> **JOB**
Find the lines holding "scene" and copy them.

> **SUPPLIED INFORMATION**
************

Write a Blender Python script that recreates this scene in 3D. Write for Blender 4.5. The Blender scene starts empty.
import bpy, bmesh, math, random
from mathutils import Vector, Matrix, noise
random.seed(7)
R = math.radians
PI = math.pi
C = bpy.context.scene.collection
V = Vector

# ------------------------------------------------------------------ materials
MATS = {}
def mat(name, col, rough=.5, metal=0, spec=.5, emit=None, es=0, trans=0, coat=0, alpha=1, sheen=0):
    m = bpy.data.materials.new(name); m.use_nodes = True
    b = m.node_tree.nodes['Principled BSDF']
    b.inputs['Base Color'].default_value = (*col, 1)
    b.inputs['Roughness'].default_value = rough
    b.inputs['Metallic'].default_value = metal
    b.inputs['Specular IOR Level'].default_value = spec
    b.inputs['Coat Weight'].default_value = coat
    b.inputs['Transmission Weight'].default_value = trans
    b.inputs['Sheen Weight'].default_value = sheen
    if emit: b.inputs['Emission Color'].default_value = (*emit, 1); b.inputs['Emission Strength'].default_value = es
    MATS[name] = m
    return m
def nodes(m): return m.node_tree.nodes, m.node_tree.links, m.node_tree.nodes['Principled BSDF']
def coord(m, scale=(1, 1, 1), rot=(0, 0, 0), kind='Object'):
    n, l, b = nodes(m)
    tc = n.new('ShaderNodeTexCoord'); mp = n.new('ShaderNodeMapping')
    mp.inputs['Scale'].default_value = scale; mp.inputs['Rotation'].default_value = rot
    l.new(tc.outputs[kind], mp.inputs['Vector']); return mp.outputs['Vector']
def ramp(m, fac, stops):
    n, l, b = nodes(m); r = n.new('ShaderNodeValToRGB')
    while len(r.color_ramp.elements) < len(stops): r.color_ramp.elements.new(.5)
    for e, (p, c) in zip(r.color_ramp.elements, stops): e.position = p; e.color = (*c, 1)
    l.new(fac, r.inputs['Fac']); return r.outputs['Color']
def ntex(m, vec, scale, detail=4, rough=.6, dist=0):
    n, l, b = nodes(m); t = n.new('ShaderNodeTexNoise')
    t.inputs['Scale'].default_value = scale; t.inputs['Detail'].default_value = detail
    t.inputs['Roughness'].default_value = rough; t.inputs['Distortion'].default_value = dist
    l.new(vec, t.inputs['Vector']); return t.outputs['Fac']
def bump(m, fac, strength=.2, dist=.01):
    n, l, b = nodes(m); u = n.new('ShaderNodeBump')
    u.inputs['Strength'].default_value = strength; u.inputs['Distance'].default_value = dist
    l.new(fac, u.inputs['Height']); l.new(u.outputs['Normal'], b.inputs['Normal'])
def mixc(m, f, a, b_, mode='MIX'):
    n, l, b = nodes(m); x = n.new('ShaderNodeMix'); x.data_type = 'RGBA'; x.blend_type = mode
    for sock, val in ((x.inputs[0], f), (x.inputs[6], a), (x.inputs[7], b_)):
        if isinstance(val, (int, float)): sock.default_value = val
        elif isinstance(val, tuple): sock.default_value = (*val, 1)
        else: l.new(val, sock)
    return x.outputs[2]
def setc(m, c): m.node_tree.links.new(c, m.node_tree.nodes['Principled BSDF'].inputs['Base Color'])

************

> **WRITTEN RESPONSE**
Write a Blender Python script that recreates this scene in 3D. Write for Blender 4.5. The Blender scene starts empty.
C = bpy.context.scene.collection